It’s Tea Time

Growing at a faster rate than coffee, tea is poised to take off.

May 28, 2013

LOS ANGELES – Is tea stepping out of the shadows from coffee? Or are consumers looking more at tea leaves than coffee beans? Those are a few assertions posed over the weekend in the L.A. Times.

David DeCandia at the Coffee Bean & Tea Leaf in L.A. makes no bones about coffee being the brew that keeps his employer brewing — with 90% of the revenue — but he also says that it’s time for tea. "The tea industry is going straight up, and at some point, it will reach the level of coffee," he told the newspaper. "It's time. People have maxed out on other types of beverage."

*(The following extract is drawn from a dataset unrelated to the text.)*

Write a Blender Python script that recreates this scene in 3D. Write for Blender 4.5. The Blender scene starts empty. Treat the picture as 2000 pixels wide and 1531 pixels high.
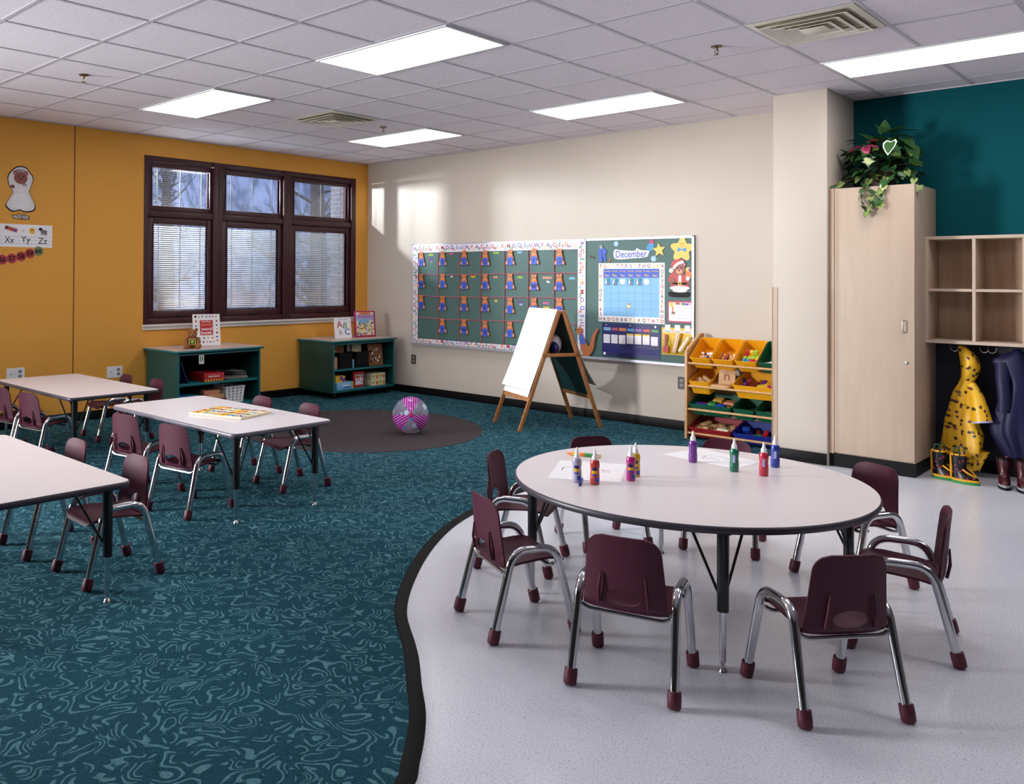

Drinking tea may also become the beverage industry’s “sexiest new offering,” with domestic tea sales in restaurants and grocery stores up nearly 32% since 2007, according to Packaged Facts. The demographic is also widening, with aging boomers and younger consumers expected to buy more tea, writes the newspaper.

Beverage giants such as Coke and PepsiCo have been taking notice of tea, with brands such as Fuze, Honest Tea and Brisk. And even Starbucks CEO Howard Schultz is betting on tea with a $1 billion investment in Tazo Tea, as well as the coffeehouse chain’s first Tazo Tea retail location. The newspaper adds that Starbucks also invested $620 million for tea retailer Teavana, which it plans to expand from 300 to at least 1,000 locations. 

"We could do for tea what we've done for coffee," Schultz recently told investors. "This is a big, big opportunity."

Although tea has a long way to go before it catches up with Joe, it is growing at a faster rate in the U.S. than coffee, according to IBISWorld. “In the last decade, the amount of tea consumed by the average American grew 22.5% and will rise an additional 3% in the next five years. Coffee slumped 1.9% between 2003 and 2013 and will grow less than 1% through 2018,” writes the newspaper, adding that two years ago, “a record 281 million pounds of tea was imported” into the United States. 

According to the National Restaurant Association, specialty iced teas, such as Southern sweet tea, tea lattes, Thai teas and Taiwanese boba, are increasingly common on menus. And as the beverage becomes more portable, tea is a hot choice among on-the-go consumers.

As more coffee shops as well as c-stores sell more tea, QSRs are taking notice of the trend, too. Sonic Drive-In recently launched a new line of iced green teas with flavor combinations.